Buddha is quoted as having said,“Patience is the greatest prayer.”

If I had one prayer, it would be, “Thank you.”

Perhaps gratitude is the most powerful force for healing.

As I lay in my bed I whisper to the birds at the feeder, “Thank you for brightening my day. Thank you for your song. Your lithesome spirit. Your twittering verse.”

I look up through the green leaves turning gold of the birch and the red buds of crabapples peaking out through leaves and gaze up at dull grey sky above and whisper, “Thank you for your shade. Your whispering leaves. Your beauty.”

Gratitude.

To fall into prayer I must surrender my ego’s need to justify my existence — my state of doing nothing, as well as my state of doing ‘busy’. To surrender, I must release my need to feel that everything I do matters.

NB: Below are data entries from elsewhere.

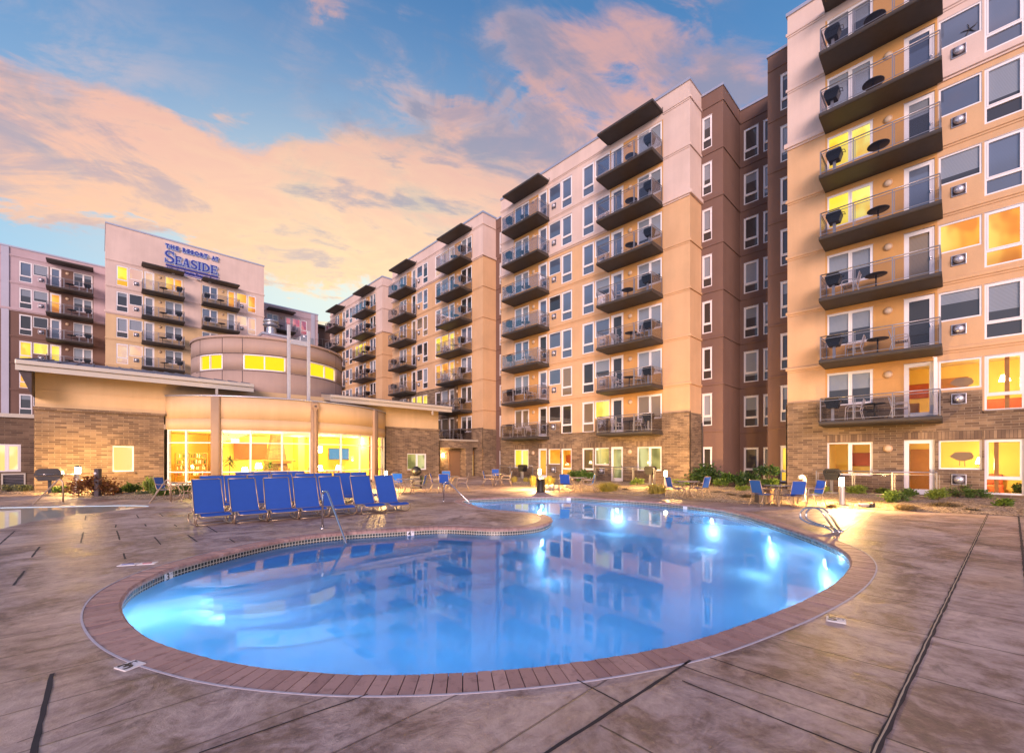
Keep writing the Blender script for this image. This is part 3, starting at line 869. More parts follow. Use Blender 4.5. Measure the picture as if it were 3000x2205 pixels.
# brown recesses between the towers
def recess(label, s_left, s_right, step=None, kinds=('blind', 'dark', 'blind', 'dark', 'dark', 'blind', 'blind', 'blind')):
    root = thing('recessed_wing', label, 'apartment building', W(s_left, 25.9), ROT_LONG, 'brown recesses between the towers')
    def bnd(x0, x1, y0, y1, z):
        t = MB(); t.box(x0, x1, y0, y1, z-.05, z+.06, 0, .02); t.build('string_band', MAT['stucco_brown'], root)
    wd = s_left - s_right; wall, trim, cap = MB(), MB(), MB(); top = 24.5
    segs = []                                                     # (x0, x1, y)
    if step: segs = [(0, step[0], 1.66), (step[0], step[1], 4.57), (step[1], wd+1.0, 1.66)]
    else: segs = [(-.5, wd+.5, 1.62)]
    for si, (x0, x1, y) in enumerate(segs):
        wl = Wall(); yy = y
        wins = step[2][si] if step else [(.62, 1.32)]
        for (a, b) in wins:
            for k in range(1, 9):
                z = fz(k); wl.cut(a, b, z+.3, z+2.30)
                o = put_window(root, 'tall', a, b, z+.3, z+2.30, kinds[(k+si*3) % 8] if k > 1 or si < 2 else 'lit_yellow', y)
        sub = MB(); wl.emit(x0, x1, -.05, top, lambda x, z: (sub, 0, 0.0))
        i = wall.add([(p[0], p[1]+yy, p[2]) for p in sub.v])
        for f in sub.f: wall.face([i+q for q in f], 0)
        for k in range(3, 10):
            z = (fz(k)-.06) if k < 9 else fz(8)+2.84
            bnd(x0 if si != 1 else x0+.05, x1 if si != 1 else x1-.05, yy-.05, yy-.002, z)
        z = 3.35; bnd(x0 if si != 1 else x0+.05, x1 if si != 1 else x1-.05, yy-.05, yy-.002, z)
        cap.box(x0-.05, x1+.05, yy-.06, yy+.25, top, top+.14)
    if step:
        a, b = step[0], step[1]
        wall.quad((a, 1.66, -.05), (a, 4.57, -.05), (a, 4.57, top), (a, 1.66, top)); wall.quad((b, 4.57, -.05), (b, 1.66, -.05), (b, 1.66, top), (b, 4.57, top))
        for k in range(3, 10):
            z = (fz(k)-.06) if k < 9 else fz(8)+2.84
            bnd(a+.002, a+.05, 1.62, 4.52, z)
        cap.box(a-.25, a+.05, 1.9, 4.5, top, top+.14); cap.box(b-.05, b+.25, 1.9, 4.5, top, top+.14)
    wall.build('wall', MAT['stucco_brown'], root); cap.build('parapet_cap', MAT['cap_metal'], root)
    if step:
        dn = MB(); dn.tube([(-.02+.1, 1.55, 3.9), (.1, 1.50, 3.7), (.1, 1.56, 3.4), (.1, 1.56, .2)], .045, n=7); dn.build('downpipe', MAT['dark_steel'], root)
    return root
sl, sr = 11.36, 6.23
xa = sl - s_of(2118.5, 27.56); xb = sl - s_of(2249, 27.56)
w1 = (sl - s_of(2057, 27.56), sl - s_of(2086, 27.56)); w2 = (sl - s_of(2179, 30.47), sl - s_of(2222, 30.47)); w3 = (sl - s_of(2236, 30.47), sl - s_of(2236, 30.47)+.75)
w4 = (sl - s_of(2286, 27.56), sl - s_of(2286, 27.56)+.7)
recess('brown recessed wing between the nearest and middle towers, two wall planes deep', sl, sr, (xa, xb, ([w1], [w2, (w3[0], min(w3[1], xb-.05))], [w4])))
recess('narrow brown recess left of the middle tower', 31.0, 28.36)
recess('narrow brown recess left of the third tower', 50.7, 48.1)

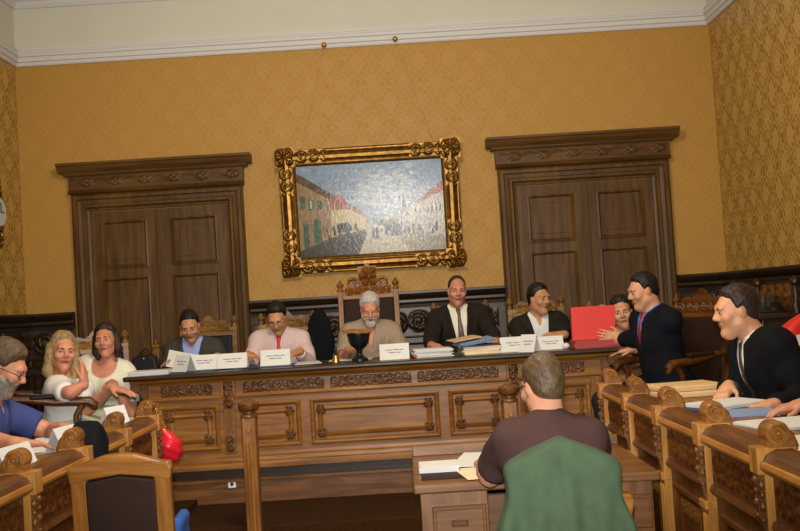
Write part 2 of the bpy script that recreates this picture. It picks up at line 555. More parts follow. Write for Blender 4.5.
for q, sg in ((tx0, -1), (tx1, 1)):
    # scrolled corbel under each overhanging end
    cb = MB()
    pr = [(0, H - .03), (sg * .10, H - .03), (sg * .105, H - .07), (sg * .085, H - .10), (sg * .05, H - .12), (sg * .03, H - .16), (sg * .045, H - .20), (sg * .03, H - .24), (sg * .0, H - .27)]
    cb.prism([(LX(q) + x, z) for x, z in pr], -.03, .06)
    cb.lathe([(0, -.045), (.035, -.045), (.042, 0), (.035, .08), (0, .08)], (LX(q) + sg * .075, 0, H - .075), 14, axis='y')
    cb.lathe([(0, -.04), (.02, -.04), (.024, 0), (.02, .07), (0, .07)], (LX(q) + sg * .03, 0, H - .205), 12, axis='y')
    cb = cb.build('corbel', M['carvz'], tb, smooth=True)
    MB().box(LX(q) - (.07 if sg > 0 else 0), LX(q) + (.07 if sg < 0 else 0), -.018, 0, .22, H - .185).build('end_stile', M['oakz'], tb, bevel=.003)

# ------------------------------------------------------------------ side benches with scroll posts
def bench(name, label, rz, x, ys):
    """ys: post places along the room; local x runs along the bench, face to -y"""
    sgn = 1 if rz > 0 else -1
    y0 = ys[0]
    t = thing(name, label, 'bench', (x, y0, 0), rz)
    lx = sorted(sgn * (y - y0) for y in ys)
    a, b_ = lx[0], lx[-1]
    zr = 1.0
    MB().box(a, b_, .0, .035, .0, .94).build('back_board', M['darkx'], t)
    MB().run(a, b_, [(-.035, .935), (-.042, .945), (-.042, .965), (-.03, .985), (.0, 1.0), (.05, 1.0), (.06, .985), (.06, .935)]).build('rail', M['benchx'], t, bevel=.002)
    MB().run(a, b_, [(-.03, .935), (-.046, .938), (-.05, .95), (-.046, .966), (-.03, .97)]).build('rail_moulding', M['palex'], t, bevel=.002)
    dt = MB().box(a, b_, .06, .47, .945, .965).build('desk_top', M['oakx'], t, bevel=.003)
    MB().run(a, b_, [(0, 0), (-.03, 0), (-.03, .11), (-.02, .125), (0, .13)]).build('plinth', M['darkx'], t, bevel=.002)
    for i in range(len(lx) - 1):
        p0, p1 = lx[i] + .035, lx[i + 1] - .035
        f = MB().box(p0, p1, -.012, 0, .79, .935).build('frieze', M['benchx'], t)
        MB().relief(p0 + .015, p1 - .015, .805, .92, -.0125, leafy, .012, 110, 22).build('frieze_carving', M['benchx'], f, smooth='all')
        pn = MB().run(p0, p1, [(0, .755), (-.02, .755), (-.028, .77), (-.02, .788), (0, .79)])
        pn.molding(p0 + .01, p1 - .01, .14, .75, [(0, 0), (0, .006), (.05, .006), (.052, .02), (.066, .022), (.078, .008), (.088, .002), (.10, .002)], -.001)
        pn.molding(p0 + .12, p1 - .12, .25, .64, [(0, 0), (.008, .008), (.018, .006), (.026, .001)], -.006)
        pn = pn.build('panel', M['benchz'], t)
        MB().relief(p0 + .13, p1 - .13, .59, .66, -.008, leafy, .012, 60, 14).build('panel_carving', M['carvx'], pn, smooth='all')
    for px in lx:
        ps = MB().box(px - .032, px + .032, -.035, .0, .0, .96)
        ps.box(px - .04, px + .04, -.05, .0, 0, .14).box(px - .038, px + .038, -.048, 0, .70, .73)
        for k in (-.017, 0, .017): ps.tube([(px + k, -.036, .17), (px + k, -.036, .68)], .0075, 6)
        ps.box(px - .036, px + .036, -.056, .065, .925, 1.005)
        ps = ps.build('post', M['palez'], t, bevel=.003)
        lf = MB()
        lf.prism([(-.0, .935), (-.055, .93), (-.07, .90), (-.052, .87), (-.066, .84), (-.06, .80), (-.042, .77), (-.035, .73), (0, .73)], -.024, .024, Matrix.Translation((px, -.01, 0)) @ Matrix.Rotation(R(90), 4, 'Z'))
        lf = MB()
        Tm = Matrix(((0, 1, 0, px), (1, 0, 0, -.005), (0, 0, 1, 0), (0, 0, 0, 1)))
        lf.prism([(0, .935), (-.045, .93), (-.054, .90), (-.042, .87), (-.052, .84), (-.048, .80), (-.040, .77), (-.035, .73), (0, .73)], -.014, .014, Tm)
        for dz, rr in ((.905, .017), (.875, .012), (.84, .016), (.80, .011)):
            lf.ball((px, -.052, dz), (rr * 1.1, rr * .7, rr * .8), 8); lf.ball((px - .018, -.042, dz - .012), (rr * .7, rr * .6, rr * .9), 8); lf.ball((px + .018, -.042, dz - .012), (rr * .7, rr * .6, rr * .9), 8)
        lf.build('leaf_bracket', M['carvz'], ps, smooth=True)
        fn = MB()
        zc = 1.046; rc = .037
        fn.lathe([(0, -.036), (rc * .96, -.036), (rc, -.03), (rc, .03), (rc * .96, .036), (0, .036)], (px, .012, zc), 24, axis='x')
        fn.box(px - .03, px + .03, -.02, .05, .985, 1.03)
        # strap curling down the back
        fn.tube([(px, .038, 1.05), (px, .054, 1.03), (px, .062, 1.0), (px, .06, .97)], [.016, .02, .022, .018], 8)
        for sx in (-1, 1):
            sp = []
            for k in range(30):
                th = k / 29 * 2 * PI * 2.1
                rr = .031 * (1 - k / 29 * .85)
                sp.append((px + sx * .037, .012 + sx * -rr * math.cos(th), zc + rr * math.sin(th)))
            fn.tube(sp, .005, 6)
            fn.ball((px + sx * .036, .012, zc), (.012, .010, .010), 10)
        fn.build('scroll_finial', M['oakx'], ps, smooth=True)
    return t
bench('council_bench', 'carved oak bench front with scroll finials along the right, brown folders on its desk', -90, 1.08, [5.42, 4.83, 4.23, 3.63, 3.03, 2.43, 1.83])
bench('council_bench', 'carved oak bench front with scroll finials along the left, black cloth over its rail', 90, -1.34, [1.7, 2.3, 2.88, 3.46, 4.04, 4.62, 5.2])

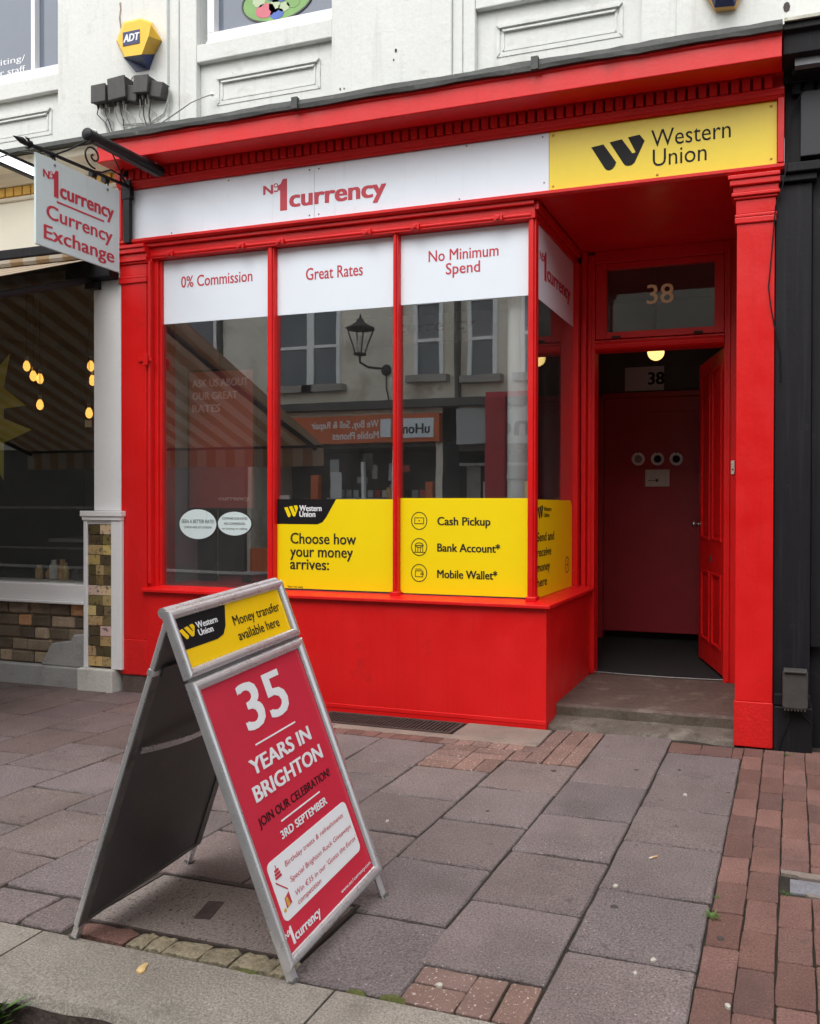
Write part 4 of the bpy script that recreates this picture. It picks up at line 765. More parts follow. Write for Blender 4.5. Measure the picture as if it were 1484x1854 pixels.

As my daughter Alexis wrote in a blog, “I am nothing. And everything… I do not matter. And yet, I am matter, so I must.”

I must surrender my need to matter enough that my matter becomes all that matters to me. When I matter enough to cherish the goodness in my being me, to respond from my highest good, no matter the weather, the time of day or night, or the circumstances surrounding me, then I will have fallen into that place where all that matters is — the moment in which I breathe.

I move into gratitude, the gateway to patience. If I had but one prayer, let it be, Thank you.

The question is: Have you given thanks today?